December 25, 2013 (JUBA) – The United Nations said on Wednesday that aid agencies will need US$166 million in order to address the humanitarian needs of South Sudanese people affected by the violence of the last 10 days.

Humanitarian Coordinator in South Sudan, Toby Lanzer, visits locals sheltering in a temporary camp in Bentiu in South Sudan December 24, 2013, in this handout photo from the United Nations Mission In South Sudan (UNMISS).
Humanitarian Coordinator in South Sudan, Toby Lanzer, visits locals sheltering in a temporary camp in Bentiu in South Sudan December 24, 2013, in this handout photo from the United Nations Mission In South Sudan (UNMISS).
This funding would enable the UN and its humanitarian partners to provide for South Sudanese who have been newly displaced and the 200,000 Sudanese refugees who have fled from violence north of the border until March next year.

“This is an extremely difficult time for the people of this new nation, and it is crucial that aid agencies have the resources they need to save lives in the coming months,” Toby Lanzer, the UN Humanitarian Coordinator in South Sudan, said in a statement.

“There are at least 90,000 people who have been displaced in the past ten days. This includes 58,000 people who are sheltering in UN peacekeeping bases, a number which represents only a share of all the people we need to reach in the coming weeks.”

The fighting began in 15 December when Dinka and Nuer soldiers clashed in the capital. Hundreds were killed over the next few days and reports of killings along ethnic lines prompted a Nuer general in Jonglei state to lead a mutiny and take control of the state capital Bor. South Sudan’s army (SPLA)said it had retaken control of the town on 24 December.

On 19 December the commander of the SPLA’s division in Unity state also defected and declared himself the new governor, having taken control on Bentiu the state capital.

“In Bor and Bentiu this week, I have seen just how badly the communities caught in violence need our help,” Lanzer said.

Many non-essential staff have been evacuated but Lanzer said the UN’s “priorities are to stay, protect, and deliver”, adding that he hoped “donors and compassionate people around the world act swiftly to give aid agencies the required resources to help the people of South Sudan at this critical juncture.”

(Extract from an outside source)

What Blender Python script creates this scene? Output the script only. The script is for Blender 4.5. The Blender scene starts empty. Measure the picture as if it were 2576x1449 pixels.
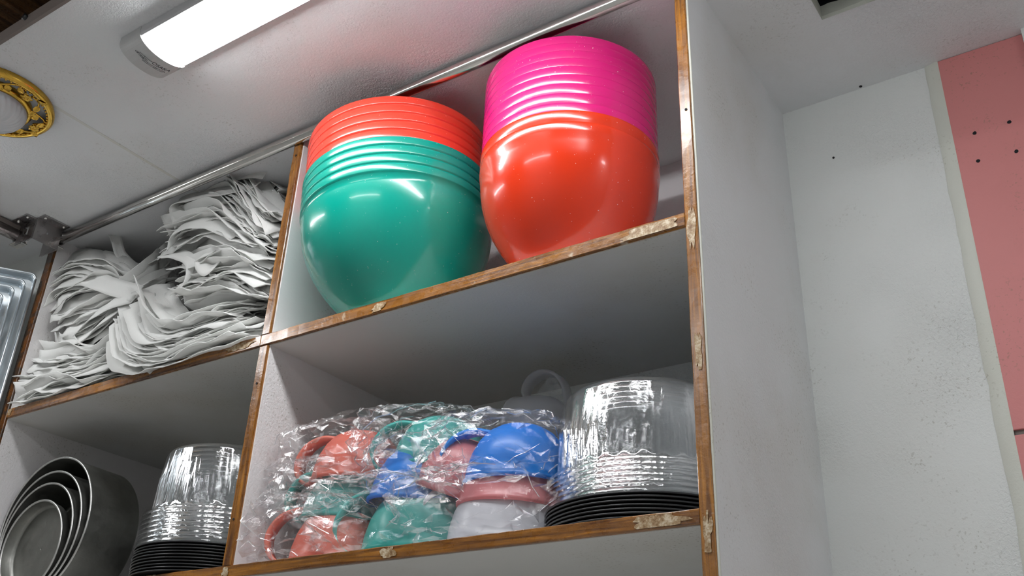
import bpy, bmesh, math, random
from mathutils import Vector, Matrix, noise
PI = math.pi
random.seed(7)
S = bpy.context.scene
COL = S.collection

# ------------------------------------------------------------------ camera
cd = bpy.data.cameras.new('camera'); cam = bpy.data.objects.new('camera', cd); COL.objects.link(cam)
cd.sensor_width = 36.0; cd.lens = 34.373; cd.clip_start = 0.01
right = Vector((0.829133, 0.557691, 0.038985)); down = Vector((-0.227995, 0.400989, -0.887258)); fwd = Vector((-0.510448, 0.726766, 0.459623))
mw = Matrix.Identity(4)
for i in range(3):
    mw[i][0] = right[i]; mw[i][1] = -down[i]; mw[i][2] = -fwd[i]
mw.translation = (1.33923, -1.12693, -0.75571)
cam.matrix_world = mw
S.camera = cam
S.cycles.use_light_tree = False
# ------------------------------------------------------------------ world, exposure
W = bpy.data.worlds.new('world'); S.world = W; W.use_nodes = True
W.node_tree.nodes['Background'].inputs[0].default_value = (0.93, 0.95, 1.0, 1)
W.node_tree.nodes['Background'].inputs[1].default_value = 0.10
S.view_settings.view_transform = 'Standard'; S.view_settings.look = 'None'
S.view_settings.exposure = 0.68; S.view_settings.gamma = 1.0; S.view_settings.use_curve_mapping = False
S.cycles.transparent_max_bounces = 40; S.cycles.max_bounces = 6; S.cycles.diffuse_bounces = 4; S.cycles.glossy_bounces = 3; S.cycles.transmission_bounces = 4; S.cycles.adaptive_threshold = 0.05
S.cycles.caustics_reflective = False; S.cycles.caustics_refractive = False
S.cycles.sample_clamp_indirect = 20.0
LAMP_POWER = 22.0          # emission of all batten diffusers, the added lamps included

# ------------------------------------------------------------------ materials
class N:
    def __init__(s, name):
        s.m = bpy.data.materials.new(name); s.m.use_nodes = True
        s.t = s.m.node_tree; s.t.nodes.clear(); s.out = s.t.nodes.new('ShaderNodeOutputMaterial')
    def n(s, typ, **kw):
        nd = s.t.nodes.new('ShaderNode' + typ)
        for k, v in kw.items():
            if k.startswith('_'): setattr(nd, k[1:], v)
            else:
                key = k.replace('__', ' ')
                key = int(key[1:]) if key[0] == 'i' and key[1:].isdigit() else key
                s.put(nd.inputs[key], v)
        return nd
    def put(s, sock, v):
        if isinstance(v, bpy.types.NodeSocket): s.t.links.new(v, sock)
        elif hasattr(v, 'outputs'): s.t.links.new(v.outputs[0], sock)
        elif isinstance(v, (tuple, list)) and len(v) == 3 and sock.type == 'RGBA': sock.default_value = (*v, 1)
        else: sock.default_value = v
    def coord(s, scale=(1, 1, 1), rot=(0, 0, 0), which='Object'):
        tc = s.n('TexCoord'); mp = s.n('Mapping'); s.put(mp.inputs[0], tc.outputs[which])
        mp.inputs['Scale'].default_value = scale; mp.inputs['Rotation'].default_value = rot
        return mp
    def noise(s, co, scale, detail=4.0, rough=0.55, dist=0.0):
        nd = s.n('TexNoise'); s.put(nd.inputs['Vector'], co)
        nd.inputs['Scale'].default_value = scale; nd.inputs['Detail'].default_value = detail
        nd.inputs['Roughness'].default_value = rough; nd.inputs['Distortion'].default_value = dist
        return nd
    def ramp(s, fac, stops):
        r = s.n('ValToRGB'); s.put(r.inputs[0], fac); e = r.color_ramp.elements
        while len(e) < len(stops): e.new(0.5)
        for q, (p, c) in zip(e, stops):
            q.position = p; q.color = (c, c, c, 1) if isinstance(c, (int, float)) else (*c, 1)
        return r
    def mix(s, fac, a, b, mode='MIX'):
        m = s.n('Mix', _data_type='RGBA', _blend_type=mode)
        s.put(m.inputs[0], fac); s.put(m.inputs[6], a); s.put(m.inputs[7], b); return m.outputs[2]
    def bump(s, h, strength=0.2, distance=0.002, normal=None):
        b = s.n('Bump'); s.put(b.inputs['Height'], h); b.inputs['Strength'].default_value = strength
        b.inputs['Distance'].default_value = distance
        if normal is not None: s.put(b.inputs['Normal'], normal)
        return b
    def bsdf(s, col, rough=0.5, metal=0.0, bump=None, **kw):
        b = s.n('BsdfPrincipled'); s.put(b.inputs['Base Color'], col); s.put(b.inputs['Roughness'], rough)
        b.inputs['Metallic'].default_value = metal
        for k, v in kw.items(): s.put(b.inputs[k.replace('__', ' ')], v)
        if bump is not None: s.put(b.inputs['Normal'], bump)
        return b
    def done(s, sh): s.t.links.new(sh.outputs[0], s.out.inputs[0]); return s.m

def plaster(name, col, stain=(0.45, 0.38, 0.24), stain_amt=0.35, bump=0.35, rough=0.45, bscale=190, spec=0.4, spot=0.5):
    k = N(name); co = k.coord()
    big = k.noise(co, 2.3, 5, 0.6); patch = k.ramp(big, [(0.49, 0.0), (0.70, stain_amt)])
    c = k.mix(patch, col, stain)
    tone = k.noise(co, 0.9, 2); c = k.mix(k.ramp(tone, [(0.3, 0.0), (0.7, 0.16)]), c, (col[0]*0.86, col[1]*0.82, col[2]*0.9))
    area = k.ramp(k.noise(co, 4.5, 3), [(0.5, 0.0), (0.66, 1.0)])
    sp = k.noise(co, 210, 2, 0.5); spots = k.ramp(sp, [(0.615, 0.0), (0.68, 1.0)])
    mul = k.n('Math', _operation='MULTIPLY'); k.put(mul.inputs[0], spots); k.put(mul.inputs[1], area)
    mul2 = k.n('Math', _operation='MULTIPLY'); k.put(mul2.inputs[0], mul); mul2.inputs[1].default_value = spot
    c = k.mix(mul2, c, (0.2, 0.17, 0.11))
    vari = k.ramp(k.noise(co, 3.1, 2), [(0.42, 0.12), (0.68, 1.0)])
    hn = k.noise(co, bscale, 3, 0.6, 0.6)
    hm = k.n('Math', _operation='MULTIPLY'); k.put(hm.inputs[0], hn); k.put(hm.inputs[1], vari)
    b1 = k.bump(k.noise(co, 24, 3), 0.12, 0.004)
    b = k.bump(hm, bump, 0.0045, b1)
    return k.done(k.bsdf(c, rough, bump=b, Specular__IOR__Level=spec))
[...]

The $166 million will be used to provide clean water and sanitation, healthcare, shelter, and deliver food and livelihood assistance to refugees in South Sudan and those who have been internally displaced.

The UN’s Office for Coordination of Humanitarian Affairs said it will ensure vulnerable people and survivors of violence are better protected, as well as transporting supplies to areas where communities are most at risk.

The UN Mission in South Sudan currently has over 7,000 peacekeepers in the country but this is expected to increase to 12,500 after additional troops were approved by the Security Council late on Tuesday. The United States has flown 150 Marines to the region.